* start *
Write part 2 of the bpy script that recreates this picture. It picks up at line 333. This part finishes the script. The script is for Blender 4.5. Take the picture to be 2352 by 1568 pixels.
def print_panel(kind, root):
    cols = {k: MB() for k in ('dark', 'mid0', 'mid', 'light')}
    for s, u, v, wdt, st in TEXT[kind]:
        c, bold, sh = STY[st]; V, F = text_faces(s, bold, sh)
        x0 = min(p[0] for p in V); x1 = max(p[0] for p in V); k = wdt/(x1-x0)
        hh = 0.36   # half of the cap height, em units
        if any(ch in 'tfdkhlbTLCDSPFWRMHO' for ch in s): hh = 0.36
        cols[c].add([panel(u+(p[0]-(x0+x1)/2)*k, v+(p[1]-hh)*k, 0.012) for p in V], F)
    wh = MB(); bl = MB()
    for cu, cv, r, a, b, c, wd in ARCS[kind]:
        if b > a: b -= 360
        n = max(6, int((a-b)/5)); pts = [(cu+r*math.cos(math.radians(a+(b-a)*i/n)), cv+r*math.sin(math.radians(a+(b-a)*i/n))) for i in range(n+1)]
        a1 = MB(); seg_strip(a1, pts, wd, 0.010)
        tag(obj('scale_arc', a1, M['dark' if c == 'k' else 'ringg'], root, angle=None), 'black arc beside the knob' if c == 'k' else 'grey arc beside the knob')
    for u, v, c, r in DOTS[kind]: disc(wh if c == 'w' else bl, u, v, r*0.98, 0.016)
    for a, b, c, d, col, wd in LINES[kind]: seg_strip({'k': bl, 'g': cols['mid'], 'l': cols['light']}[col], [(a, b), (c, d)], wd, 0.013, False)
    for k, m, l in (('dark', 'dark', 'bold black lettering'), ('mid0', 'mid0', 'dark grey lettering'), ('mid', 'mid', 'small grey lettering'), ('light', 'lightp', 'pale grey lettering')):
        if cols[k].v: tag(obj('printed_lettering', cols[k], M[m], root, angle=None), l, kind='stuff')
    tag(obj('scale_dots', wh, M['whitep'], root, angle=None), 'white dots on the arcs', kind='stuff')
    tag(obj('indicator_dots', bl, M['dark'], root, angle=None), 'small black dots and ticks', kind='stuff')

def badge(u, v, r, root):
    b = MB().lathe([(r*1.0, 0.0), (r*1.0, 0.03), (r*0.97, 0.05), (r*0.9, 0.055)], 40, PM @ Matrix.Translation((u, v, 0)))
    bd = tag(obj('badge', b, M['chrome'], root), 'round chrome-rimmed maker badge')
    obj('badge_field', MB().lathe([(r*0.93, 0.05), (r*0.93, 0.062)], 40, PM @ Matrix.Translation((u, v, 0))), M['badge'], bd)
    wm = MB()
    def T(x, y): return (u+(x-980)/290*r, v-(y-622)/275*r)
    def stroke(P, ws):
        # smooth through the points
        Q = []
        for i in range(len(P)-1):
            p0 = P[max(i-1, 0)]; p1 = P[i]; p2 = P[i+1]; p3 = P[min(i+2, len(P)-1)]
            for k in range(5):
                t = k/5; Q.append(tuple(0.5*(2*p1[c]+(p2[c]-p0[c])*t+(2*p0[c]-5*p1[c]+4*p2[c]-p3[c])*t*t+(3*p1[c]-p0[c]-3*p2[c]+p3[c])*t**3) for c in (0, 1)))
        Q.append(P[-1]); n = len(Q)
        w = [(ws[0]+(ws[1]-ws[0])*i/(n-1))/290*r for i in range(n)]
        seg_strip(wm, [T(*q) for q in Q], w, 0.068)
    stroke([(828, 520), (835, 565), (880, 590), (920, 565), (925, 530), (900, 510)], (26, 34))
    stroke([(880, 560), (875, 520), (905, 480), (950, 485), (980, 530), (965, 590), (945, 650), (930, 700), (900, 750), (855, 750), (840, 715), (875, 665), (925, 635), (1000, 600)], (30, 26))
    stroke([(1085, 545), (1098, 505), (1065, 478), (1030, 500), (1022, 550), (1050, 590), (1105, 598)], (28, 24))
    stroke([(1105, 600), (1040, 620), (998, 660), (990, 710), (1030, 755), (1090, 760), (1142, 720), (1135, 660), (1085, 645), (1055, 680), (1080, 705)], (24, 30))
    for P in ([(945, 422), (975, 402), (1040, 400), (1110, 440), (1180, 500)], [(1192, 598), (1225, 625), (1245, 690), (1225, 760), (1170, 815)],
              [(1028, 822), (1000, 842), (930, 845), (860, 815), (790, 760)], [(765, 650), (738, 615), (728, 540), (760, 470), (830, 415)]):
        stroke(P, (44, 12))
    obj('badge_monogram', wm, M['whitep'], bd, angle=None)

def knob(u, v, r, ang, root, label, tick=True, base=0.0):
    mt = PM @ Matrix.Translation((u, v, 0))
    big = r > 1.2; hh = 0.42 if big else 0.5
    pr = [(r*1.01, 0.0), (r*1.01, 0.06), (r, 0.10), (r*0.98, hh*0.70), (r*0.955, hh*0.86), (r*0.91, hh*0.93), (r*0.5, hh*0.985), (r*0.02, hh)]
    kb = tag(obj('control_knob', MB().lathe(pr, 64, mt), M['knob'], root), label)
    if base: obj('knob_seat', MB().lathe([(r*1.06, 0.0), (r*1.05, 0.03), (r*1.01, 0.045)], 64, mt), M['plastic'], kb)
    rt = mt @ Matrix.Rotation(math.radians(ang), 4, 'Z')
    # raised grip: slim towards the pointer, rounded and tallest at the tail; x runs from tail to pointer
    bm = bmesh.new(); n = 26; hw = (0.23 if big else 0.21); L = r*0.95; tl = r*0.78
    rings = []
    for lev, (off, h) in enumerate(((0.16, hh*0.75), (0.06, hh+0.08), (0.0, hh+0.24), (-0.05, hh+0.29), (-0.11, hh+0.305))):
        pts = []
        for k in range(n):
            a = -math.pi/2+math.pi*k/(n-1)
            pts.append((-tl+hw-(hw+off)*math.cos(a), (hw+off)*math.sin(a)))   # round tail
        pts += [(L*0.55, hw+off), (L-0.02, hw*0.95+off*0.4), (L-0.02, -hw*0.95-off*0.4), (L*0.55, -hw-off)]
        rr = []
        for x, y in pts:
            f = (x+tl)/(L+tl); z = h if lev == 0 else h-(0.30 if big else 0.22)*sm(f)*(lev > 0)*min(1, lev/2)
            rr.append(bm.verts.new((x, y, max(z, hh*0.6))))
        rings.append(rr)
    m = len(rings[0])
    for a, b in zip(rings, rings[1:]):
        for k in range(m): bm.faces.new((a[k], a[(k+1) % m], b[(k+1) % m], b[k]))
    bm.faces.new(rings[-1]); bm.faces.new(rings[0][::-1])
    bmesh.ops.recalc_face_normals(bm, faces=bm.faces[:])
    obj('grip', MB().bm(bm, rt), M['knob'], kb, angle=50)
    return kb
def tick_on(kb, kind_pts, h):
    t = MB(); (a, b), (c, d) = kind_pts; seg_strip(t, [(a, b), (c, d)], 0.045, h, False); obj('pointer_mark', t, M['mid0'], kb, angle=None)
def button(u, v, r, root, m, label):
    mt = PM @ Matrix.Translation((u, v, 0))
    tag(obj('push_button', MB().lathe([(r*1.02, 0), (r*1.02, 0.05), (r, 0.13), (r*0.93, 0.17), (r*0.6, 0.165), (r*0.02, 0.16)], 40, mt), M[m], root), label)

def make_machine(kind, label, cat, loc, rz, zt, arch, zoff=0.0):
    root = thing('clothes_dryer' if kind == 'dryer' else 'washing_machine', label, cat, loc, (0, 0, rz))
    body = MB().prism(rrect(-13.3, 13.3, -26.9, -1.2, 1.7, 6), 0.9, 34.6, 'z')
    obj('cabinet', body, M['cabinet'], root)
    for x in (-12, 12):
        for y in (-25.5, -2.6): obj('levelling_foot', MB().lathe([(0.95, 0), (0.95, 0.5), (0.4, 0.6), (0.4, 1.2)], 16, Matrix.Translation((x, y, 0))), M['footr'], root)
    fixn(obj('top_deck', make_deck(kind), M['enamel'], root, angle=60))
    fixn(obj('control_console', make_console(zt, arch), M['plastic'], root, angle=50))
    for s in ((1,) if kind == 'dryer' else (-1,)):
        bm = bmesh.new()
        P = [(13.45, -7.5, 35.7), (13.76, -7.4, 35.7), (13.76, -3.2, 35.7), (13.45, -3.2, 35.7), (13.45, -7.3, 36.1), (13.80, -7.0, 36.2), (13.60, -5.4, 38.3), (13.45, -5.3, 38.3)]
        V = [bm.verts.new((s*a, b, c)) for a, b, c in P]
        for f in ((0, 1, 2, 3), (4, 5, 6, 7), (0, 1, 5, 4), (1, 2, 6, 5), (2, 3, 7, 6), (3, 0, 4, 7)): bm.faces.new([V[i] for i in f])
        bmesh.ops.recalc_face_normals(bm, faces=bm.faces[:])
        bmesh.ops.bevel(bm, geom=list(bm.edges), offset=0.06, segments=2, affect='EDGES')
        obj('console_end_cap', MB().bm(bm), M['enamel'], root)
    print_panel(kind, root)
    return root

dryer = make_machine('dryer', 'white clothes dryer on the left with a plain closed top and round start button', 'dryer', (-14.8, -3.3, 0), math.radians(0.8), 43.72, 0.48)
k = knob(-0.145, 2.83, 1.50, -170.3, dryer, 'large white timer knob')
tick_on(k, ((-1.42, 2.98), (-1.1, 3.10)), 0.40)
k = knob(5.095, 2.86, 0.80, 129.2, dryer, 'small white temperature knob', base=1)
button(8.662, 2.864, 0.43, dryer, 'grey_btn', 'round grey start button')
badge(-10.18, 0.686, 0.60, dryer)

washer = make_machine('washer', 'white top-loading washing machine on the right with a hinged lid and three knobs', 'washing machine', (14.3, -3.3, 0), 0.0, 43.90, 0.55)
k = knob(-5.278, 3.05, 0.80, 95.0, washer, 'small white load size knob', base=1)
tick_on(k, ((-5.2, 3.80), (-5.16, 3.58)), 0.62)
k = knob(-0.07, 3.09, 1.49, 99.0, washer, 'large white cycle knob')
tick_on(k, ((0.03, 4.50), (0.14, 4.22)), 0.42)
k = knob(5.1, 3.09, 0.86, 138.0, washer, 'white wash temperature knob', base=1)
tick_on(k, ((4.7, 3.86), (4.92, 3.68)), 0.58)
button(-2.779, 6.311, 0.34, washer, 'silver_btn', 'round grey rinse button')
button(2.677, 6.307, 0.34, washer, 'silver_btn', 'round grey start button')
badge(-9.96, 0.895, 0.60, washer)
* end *
- Work to be completed
From the first line of the listing above to the line with "and ticks', kind='stuff')", please transcribe each line exactly, both ends included, and nothing beyond that.

- Right answer
Write part 2 of the bpy script that recreates this picture. It picks up at line 333. This part finishes the script. The script is for Blender 4.5. Take the picture to be 2352 by 1568 pixels.
def print_panel(kind, root):
    cols = {k: MB() for k in ('dark', 'mid0', 'mid', 'light')}
    for s, u, v, wdt, st in TEXT[kind]:
        c, bold, sh = STY[st]; V, F = text_faces(s, bold, sh)
        x0 = min(p[0] for p in V); x1 = max(p[0] for p in V); k = wdt/(x1-x0)
        hh = 0.36   # half of the cap height, em units
        if any(ch in 'tfdkhlbTLCDSPFWRMHO' for ch in s): hh = 0.36
        cols[c].add([panel(u+(p[0]-(x0+x1)/2)*k, v+(p[1]-hh)*k, 0.012) for p in V], F)
    wh = MB(); bl = MB()
    for cu, cv, r, a, b, c, wd in ARCS[kind]:
        if b > a: b -= 360
        n = max(6, int((a-b)/5)); pts = [(cu+r*math.cos(math.radians(a+(b-a)*i/n)), cv+r*math.sin(math.radians(a+(b-a)*i/n))) for i in range(n+1)]
        a1 = MB(); seg_strip(a1, pts, wd, 0.010)
        tag(obj('scale_arc', a1, M['dark' if c == 'k' else 'ringg'], root, angle=None), 'black arc beside the knob' if c == 'k' else 'grey arc beside the knob')
    for u, v, c, r in DOTS[kind]: disc(wh if c == 'w' else bl, u, v, r*0.98, 0.016)
    for a, b, c, d, col, wd in LINES[kind]: seg_strip({'k': bl, 'g': cols['mid'], 'l': cols['light']}[col], [(a, b), (c, d)], wd, 0.013, False)
    for k, m, l in (('dark', 'dark', 'bold black lettering'), ('mid0', 'mid0', 'dark grey lettering'), ('mid', 'mid', 'small grey lettering'), ('light', 'lightp', 'pale grey lettering')):
        if cols[k].v: tag(obj('printed_lettering', cols[k], M[m], root, angle=None), l, kind='stuff')
    tag(obj('scale_dots', wh, M['whitep'], root, angle=None), 'white dots on the arcs', kind='stuff')
    tag(obj('indicator_dots', bl, M['dark'], root, angle=None), 'small black dots and ticks', kind='stuff')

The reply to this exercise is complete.